[EXERCISE DIRECTIONS]: Quote all entries in full, exactly.

[PROVIDED RECORDS]:
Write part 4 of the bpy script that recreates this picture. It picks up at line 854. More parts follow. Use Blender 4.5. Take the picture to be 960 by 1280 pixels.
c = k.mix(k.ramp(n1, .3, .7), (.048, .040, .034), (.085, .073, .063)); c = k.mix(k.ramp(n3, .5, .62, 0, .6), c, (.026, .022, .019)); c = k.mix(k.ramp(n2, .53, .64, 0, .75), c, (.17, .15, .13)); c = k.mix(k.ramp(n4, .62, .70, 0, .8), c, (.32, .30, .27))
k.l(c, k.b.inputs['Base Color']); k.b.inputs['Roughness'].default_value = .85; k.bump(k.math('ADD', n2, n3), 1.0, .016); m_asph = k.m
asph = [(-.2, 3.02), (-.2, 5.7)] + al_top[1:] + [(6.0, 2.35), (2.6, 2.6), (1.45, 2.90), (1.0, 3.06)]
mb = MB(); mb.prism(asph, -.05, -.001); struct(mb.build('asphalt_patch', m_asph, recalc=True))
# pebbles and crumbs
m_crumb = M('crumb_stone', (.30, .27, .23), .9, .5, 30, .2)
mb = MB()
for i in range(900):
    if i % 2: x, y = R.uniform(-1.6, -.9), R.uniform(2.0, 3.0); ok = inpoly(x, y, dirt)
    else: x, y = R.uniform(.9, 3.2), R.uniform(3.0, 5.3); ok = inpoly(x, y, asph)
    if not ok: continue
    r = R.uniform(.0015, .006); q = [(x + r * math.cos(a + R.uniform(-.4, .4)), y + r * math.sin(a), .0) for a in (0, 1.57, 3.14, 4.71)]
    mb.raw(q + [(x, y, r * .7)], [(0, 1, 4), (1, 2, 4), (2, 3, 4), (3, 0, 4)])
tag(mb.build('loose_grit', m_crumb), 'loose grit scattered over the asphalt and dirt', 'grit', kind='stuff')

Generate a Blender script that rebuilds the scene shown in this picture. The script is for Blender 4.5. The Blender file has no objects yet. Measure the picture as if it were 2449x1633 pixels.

[THE ANSWER]:
Write part 4 of the bpy script that recreates this picture. It picks up at line 854. More parts follow. Use Blender 4.5. Take the picture to be 960 by 1280 pixels.
c = k.mix(k.ramp(n1, .3, .7), (.048, .040, .034), (.085, .073, .063)); c = k.mix(k.ramp(n3, .5, .62, 0, .6), c, (.026, .022, .019)); c = k.mix(k.ramp(n2, .53, .64, 0, .75), c, (.17, .15, .13)); c = k.mix(k.ramp(n4, .62, .70, 0, .8), c, (.32, .30, .27))
k.l(c, k.b.inputs['Base Color']); k.b.inputs['Roughness'].default_value = .85; k.bump(k.math('ADD', n2, n3), 1.0, .016); m_asph = k.m
asph = [(-.2, 3.02), (-.2, 5.7)] + al_top[1:] + [(6.0, 2.35), (2.6, 2.6), (1.45, 2.90), (1.0, 3.06)]
mb = MB(); mb.prism(asph, -.05, -.001); struct(mb.build('asphalt_patch', m_asph, recalc=True))
# pebbles and crumbs
m_crumb = M('crumb_stone', (.30, .27, .23), .9, .5, 30, .2)
mb = MB()
for i in range(900):
    if i % 2: x, y = R.uniform(-1.6, -.9), R.uniform(2.0, 3.0); ok = inpoly(x, y, dirt)
    else: x, y = R.uniform(.9, 3.2), R.uniform(3.0, 5.3); ok = inpoly(x, y, asph)
    if not ok: continue
    r = R.uniform(.0015, .006); q = [(x + r * math.cos(a + R.uniform(-.4, .4)), y + r * math.sin(a), .0) for a in (0, 1.57, 3.14, 4.71)]
    mb.raw(q + [(x, y, r * .7)], [(0, 1, 4), (1, 2, 4), (2, 3, 4), (3, 0, 4)])
tag(mb.build('loose_grit', m_crumb), 'loose grit scattered over the asphalt and dirt', 'grit', kind='stuff')

Generate a Blender script that rebuilds the scene shown in this picture. The script is for Blender 4.5. The Blender file has no objects yet. Measure the picture as if it were 2449x1633 pixels.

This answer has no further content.